The American Alpine Club

Fire Destroys Historic Dewey Bridge, Gateway to Canyonlands

April 2008


Dewey Bridge in flames.

The Dewey Bridge, a 1916 bridge over the Colorado River in southeastern Utah, has been destroyed in a brush fire, apparently started by a child playing with matches. Until 1988, the single-lane wooden bridge was the only way across the Colorado along the River Road (Highway 128) between I-70 and Moab. Once the new highway bridge was constructed a few hundred feet away, the Dewey Bridge was still used as a footbridge and by mountain bikers on the Kokopelli Trail. The bridge even gave its name to a layer of hard yet crumbling sandstone found beneath the Entrada layer on Echo and Aeolian pinnacles, and in other parts of Canyonlands.

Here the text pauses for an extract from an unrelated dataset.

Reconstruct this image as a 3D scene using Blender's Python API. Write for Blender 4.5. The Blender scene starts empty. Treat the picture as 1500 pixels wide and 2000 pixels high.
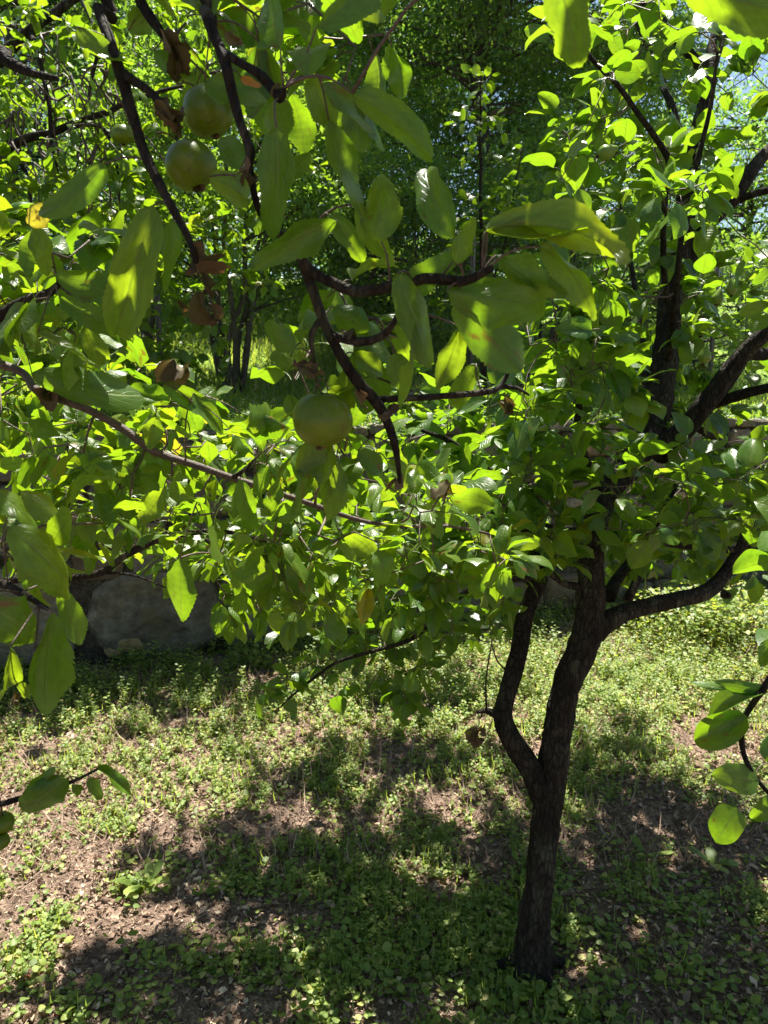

The bridge had profound sentimental value for many climbers. When you left the highway and drove down through the sagebrush flats and then crossed the bridge over the Colorado, it meant you’d finally entered Canyon Country, and great adventures were about to begin. In the days when Dewey Bridge was the only way across the river, camping was still free and sparsely populated along the River Road; many of the storefronts in Moab were boarded up for the winter; and you were likely to know anyone you encountered on Castleton Tower.

Colorado Springs climber Stewart Green sent a beautiful e-mail to the Out There blog, reflecting on the bridge’s passing:

"Ed Webster and I just drove past the Dewey Bridge a week ago, en route to Moab and the canyon country, and talked about how crossing the old bridge in the 70s was the magical entry point to the desert and all those sandstone cracks and towers. Ed remembered driving across it for the first time in Jim Dunn's old Youth Challenge VW bus in 1976, on the way to climb the first ascent of Supercrack. It was well after nightfall below a sky filled with stars. Jim stopped the bus in the middle of the bridge above the torrent, and Jim, Ed, and Bryan Becker stepped out onto the creaky wood planks. Funny, I said, Jim and I did the same thing in 1971 on our first climbing trip to Utah. After that, I always stopped at night when I drove across the old bridge going either to or from the Canyonlands, hands sore from jamming cracks, hair full of desert sand and grit, listening to the river currents sweeping below like a strong black god. I'm gonna miss that old bridge and what it meant."

That pioneering era of desert climbing is long past. And to many of us, the bridge's destruction now seems as much a final signal of that passing as it was a beacon to travelers for generations.